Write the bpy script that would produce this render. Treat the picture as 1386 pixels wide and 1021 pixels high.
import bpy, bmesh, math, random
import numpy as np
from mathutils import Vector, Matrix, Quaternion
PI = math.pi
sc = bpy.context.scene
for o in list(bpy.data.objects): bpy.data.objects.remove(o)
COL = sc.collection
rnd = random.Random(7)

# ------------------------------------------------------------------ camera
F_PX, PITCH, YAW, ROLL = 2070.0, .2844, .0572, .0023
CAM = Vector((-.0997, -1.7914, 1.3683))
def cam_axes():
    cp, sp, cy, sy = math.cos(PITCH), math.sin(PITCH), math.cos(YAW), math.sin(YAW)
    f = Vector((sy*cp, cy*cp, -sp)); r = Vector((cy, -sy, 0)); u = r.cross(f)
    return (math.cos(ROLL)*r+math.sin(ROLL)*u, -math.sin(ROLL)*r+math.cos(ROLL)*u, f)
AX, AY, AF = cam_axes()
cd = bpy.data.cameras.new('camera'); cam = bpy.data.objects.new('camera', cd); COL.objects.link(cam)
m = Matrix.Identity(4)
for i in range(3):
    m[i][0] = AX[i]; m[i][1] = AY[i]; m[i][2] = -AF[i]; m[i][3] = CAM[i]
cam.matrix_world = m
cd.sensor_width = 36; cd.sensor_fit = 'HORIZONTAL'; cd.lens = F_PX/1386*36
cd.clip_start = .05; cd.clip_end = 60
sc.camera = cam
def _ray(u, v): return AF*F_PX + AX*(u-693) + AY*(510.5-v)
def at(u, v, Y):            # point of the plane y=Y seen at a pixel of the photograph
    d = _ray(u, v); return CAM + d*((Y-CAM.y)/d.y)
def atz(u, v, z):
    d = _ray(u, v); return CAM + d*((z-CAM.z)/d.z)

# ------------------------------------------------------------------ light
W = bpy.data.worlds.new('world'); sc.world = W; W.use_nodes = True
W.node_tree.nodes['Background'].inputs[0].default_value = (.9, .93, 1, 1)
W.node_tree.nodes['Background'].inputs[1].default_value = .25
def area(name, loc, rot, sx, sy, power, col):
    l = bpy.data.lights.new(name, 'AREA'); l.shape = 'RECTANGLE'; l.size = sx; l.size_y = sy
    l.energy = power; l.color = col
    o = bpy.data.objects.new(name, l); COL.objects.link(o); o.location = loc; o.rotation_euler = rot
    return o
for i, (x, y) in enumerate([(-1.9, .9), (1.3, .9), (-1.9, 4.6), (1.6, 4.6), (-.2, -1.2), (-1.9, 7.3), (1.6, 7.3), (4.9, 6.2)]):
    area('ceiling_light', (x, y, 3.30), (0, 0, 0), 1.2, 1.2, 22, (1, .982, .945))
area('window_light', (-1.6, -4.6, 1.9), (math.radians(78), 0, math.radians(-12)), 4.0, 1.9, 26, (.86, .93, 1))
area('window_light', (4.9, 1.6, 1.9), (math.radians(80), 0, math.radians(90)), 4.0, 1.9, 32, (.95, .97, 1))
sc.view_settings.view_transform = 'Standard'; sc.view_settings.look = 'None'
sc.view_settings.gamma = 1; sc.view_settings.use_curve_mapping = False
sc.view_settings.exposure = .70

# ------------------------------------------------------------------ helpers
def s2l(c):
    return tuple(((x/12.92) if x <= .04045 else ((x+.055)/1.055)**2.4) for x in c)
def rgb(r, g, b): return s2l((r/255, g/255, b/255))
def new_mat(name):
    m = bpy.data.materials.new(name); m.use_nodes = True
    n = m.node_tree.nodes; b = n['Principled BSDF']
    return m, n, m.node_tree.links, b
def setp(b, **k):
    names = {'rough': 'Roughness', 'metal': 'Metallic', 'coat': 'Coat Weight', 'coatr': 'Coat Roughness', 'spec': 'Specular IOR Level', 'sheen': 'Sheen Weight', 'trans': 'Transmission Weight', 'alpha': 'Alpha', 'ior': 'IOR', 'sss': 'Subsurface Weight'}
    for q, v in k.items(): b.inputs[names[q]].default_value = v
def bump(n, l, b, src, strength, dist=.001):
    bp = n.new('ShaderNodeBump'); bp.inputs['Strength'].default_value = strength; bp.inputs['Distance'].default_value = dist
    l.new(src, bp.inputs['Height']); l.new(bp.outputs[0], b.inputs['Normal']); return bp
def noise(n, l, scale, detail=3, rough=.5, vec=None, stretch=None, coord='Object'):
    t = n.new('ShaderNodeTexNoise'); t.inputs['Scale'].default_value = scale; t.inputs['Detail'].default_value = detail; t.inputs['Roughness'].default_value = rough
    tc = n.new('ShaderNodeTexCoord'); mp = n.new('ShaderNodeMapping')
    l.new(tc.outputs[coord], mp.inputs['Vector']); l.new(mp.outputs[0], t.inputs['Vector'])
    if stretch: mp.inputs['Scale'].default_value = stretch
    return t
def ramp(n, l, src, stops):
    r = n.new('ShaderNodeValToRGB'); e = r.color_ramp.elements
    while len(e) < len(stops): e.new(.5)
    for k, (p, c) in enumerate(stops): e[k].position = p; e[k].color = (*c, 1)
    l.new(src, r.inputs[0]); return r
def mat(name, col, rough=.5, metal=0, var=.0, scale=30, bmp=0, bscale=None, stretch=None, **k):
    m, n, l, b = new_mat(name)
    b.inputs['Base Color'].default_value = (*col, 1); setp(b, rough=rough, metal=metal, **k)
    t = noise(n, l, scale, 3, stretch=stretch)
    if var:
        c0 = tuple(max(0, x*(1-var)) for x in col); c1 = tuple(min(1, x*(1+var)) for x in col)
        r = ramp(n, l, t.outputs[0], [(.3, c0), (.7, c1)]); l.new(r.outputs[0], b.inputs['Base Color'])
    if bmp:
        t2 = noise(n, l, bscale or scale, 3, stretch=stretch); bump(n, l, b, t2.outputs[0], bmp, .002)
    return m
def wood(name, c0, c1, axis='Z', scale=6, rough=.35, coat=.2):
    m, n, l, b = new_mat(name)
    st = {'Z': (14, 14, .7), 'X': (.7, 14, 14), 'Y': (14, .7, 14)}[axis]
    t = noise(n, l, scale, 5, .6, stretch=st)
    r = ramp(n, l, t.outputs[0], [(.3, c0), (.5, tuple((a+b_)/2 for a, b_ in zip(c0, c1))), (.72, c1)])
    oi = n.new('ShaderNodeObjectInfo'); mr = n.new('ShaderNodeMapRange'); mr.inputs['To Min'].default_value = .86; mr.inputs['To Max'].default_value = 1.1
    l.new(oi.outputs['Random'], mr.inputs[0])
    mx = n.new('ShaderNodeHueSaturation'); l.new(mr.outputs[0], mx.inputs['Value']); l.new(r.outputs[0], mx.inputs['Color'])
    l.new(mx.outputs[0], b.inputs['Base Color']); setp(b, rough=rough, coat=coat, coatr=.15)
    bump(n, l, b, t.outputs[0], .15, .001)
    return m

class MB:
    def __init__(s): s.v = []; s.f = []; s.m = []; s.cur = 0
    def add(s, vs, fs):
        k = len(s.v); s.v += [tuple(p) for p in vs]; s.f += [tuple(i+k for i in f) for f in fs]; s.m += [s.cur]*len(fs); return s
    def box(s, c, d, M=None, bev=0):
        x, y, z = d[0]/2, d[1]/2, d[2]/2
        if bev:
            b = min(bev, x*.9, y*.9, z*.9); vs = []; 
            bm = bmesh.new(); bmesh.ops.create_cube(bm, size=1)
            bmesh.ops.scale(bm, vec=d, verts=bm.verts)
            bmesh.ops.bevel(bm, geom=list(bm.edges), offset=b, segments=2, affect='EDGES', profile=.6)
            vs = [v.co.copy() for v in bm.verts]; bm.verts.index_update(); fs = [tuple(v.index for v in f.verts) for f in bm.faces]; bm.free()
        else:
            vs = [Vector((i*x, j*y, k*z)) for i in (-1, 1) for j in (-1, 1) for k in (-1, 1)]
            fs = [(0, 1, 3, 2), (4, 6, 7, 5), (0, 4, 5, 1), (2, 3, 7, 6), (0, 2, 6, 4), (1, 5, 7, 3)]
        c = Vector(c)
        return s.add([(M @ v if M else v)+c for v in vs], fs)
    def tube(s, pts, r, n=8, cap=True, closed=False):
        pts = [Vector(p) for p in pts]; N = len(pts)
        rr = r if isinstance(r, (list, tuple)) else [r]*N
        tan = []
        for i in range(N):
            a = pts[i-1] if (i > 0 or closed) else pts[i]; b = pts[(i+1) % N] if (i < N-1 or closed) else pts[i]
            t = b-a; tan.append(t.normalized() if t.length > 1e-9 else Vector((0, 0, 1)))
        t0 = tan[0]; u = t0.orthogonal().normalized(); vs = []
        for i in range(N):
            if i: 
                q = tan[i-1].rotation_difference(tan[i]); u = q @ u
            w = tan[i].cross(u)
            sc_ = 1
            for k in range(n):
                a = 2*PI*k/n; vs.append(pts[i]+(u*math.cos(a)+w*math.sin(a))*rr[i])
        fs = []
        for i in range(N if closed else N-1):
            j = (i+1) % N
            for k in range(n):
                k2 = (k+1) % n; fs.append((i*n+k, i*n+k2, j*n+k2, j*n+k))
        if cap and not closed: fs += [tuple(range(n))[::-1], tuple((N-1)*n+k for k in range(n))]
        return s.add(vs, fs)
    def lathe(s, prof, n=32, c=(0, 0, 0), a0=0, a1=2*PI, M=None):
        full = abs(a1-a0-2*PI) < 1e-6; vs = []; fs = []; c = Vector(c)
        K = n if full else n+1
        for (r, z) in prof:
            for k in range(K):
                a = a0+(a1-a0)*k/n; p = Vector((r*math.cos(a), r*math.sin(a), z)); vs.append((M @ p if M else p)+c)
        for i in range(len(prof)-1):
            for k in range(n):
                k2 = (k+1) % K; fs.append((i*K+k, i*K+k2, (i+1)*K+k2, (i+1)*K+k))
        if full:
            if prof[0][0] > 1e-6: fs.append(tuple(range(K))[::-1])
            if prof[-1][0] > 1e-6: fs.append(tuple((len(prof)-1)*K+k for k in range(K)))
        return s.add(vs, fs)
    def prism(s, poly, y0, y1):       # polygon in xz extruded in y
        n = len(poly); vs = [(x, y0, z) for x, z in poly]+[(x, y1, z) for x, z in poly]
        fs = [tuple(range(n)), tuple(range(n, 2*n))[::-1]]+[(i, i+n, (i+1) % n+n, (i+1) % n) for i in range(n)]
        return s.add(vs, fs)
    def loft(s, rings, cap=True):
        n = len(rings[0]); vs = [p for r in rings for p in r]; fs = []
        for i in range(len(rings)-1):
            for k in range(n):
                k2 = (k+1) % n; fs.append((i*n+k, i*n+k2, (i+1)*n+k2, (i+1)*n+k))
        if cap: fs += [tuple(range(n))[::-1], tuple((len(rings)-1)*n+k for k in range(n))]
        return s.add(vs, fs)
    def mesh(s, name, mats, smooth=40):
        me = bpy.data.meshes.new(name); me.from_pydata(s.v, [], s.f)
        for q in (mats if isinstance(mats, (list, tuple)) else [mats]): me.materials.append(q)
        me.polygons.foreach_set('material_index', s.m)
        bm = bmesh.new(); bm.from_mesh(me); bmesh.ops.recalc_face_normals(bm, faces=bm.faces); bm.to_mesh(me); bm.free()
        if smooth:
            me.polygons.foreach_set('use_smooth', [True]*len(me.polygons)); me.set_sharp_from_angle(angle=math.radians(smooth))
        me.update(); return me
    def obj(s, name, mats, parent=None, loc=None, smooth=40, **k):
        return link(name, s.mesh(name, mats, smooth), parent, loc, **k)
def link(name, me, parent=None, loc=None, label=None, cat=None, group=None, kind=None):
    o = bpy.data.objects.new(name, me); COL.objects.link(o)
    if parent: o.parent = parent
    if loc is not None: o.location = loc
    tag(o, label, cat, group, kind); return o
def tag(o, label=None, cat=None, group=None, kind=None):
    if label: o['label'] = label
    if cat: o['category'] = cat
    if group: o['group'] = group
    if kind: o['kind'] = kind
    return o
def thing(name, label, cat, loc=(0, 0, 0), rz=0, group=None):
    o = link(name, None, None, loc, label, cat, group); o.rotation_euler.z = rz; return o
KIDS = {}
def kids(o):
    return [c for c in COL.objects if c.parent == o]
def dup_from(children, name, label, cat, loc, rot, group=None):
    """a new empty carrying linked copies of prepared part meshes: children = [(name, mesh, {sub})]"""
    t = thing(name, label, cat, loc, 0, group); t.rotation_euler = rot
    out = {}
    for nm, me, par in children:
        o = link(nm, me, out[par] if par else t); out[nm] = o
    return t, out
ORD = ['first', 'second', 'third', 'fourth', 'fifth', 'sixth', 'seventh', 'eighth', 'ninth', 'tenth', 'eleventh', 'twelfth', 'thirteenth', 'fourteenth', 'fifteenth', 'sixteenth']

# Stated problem
Starting with the first line of the data above, copy each line exactly until you reach the line with "rnd = random.Random(7)"; include that line as well.

# Correct output
Write the bpy script that would produce this render. Treat the picture as 1386 pixels wide and 1021 pixels high.
import bpy, bmesh, math, random
import numpy as np
from mathutils import Vector, Matrix, Quaternion
PI = math.pi
sc = bpy.context.scene
for o in list(bpy.data.objects): bpy.data.objects.remove(o)
COL = sc.collection
rnd = random.Random(7)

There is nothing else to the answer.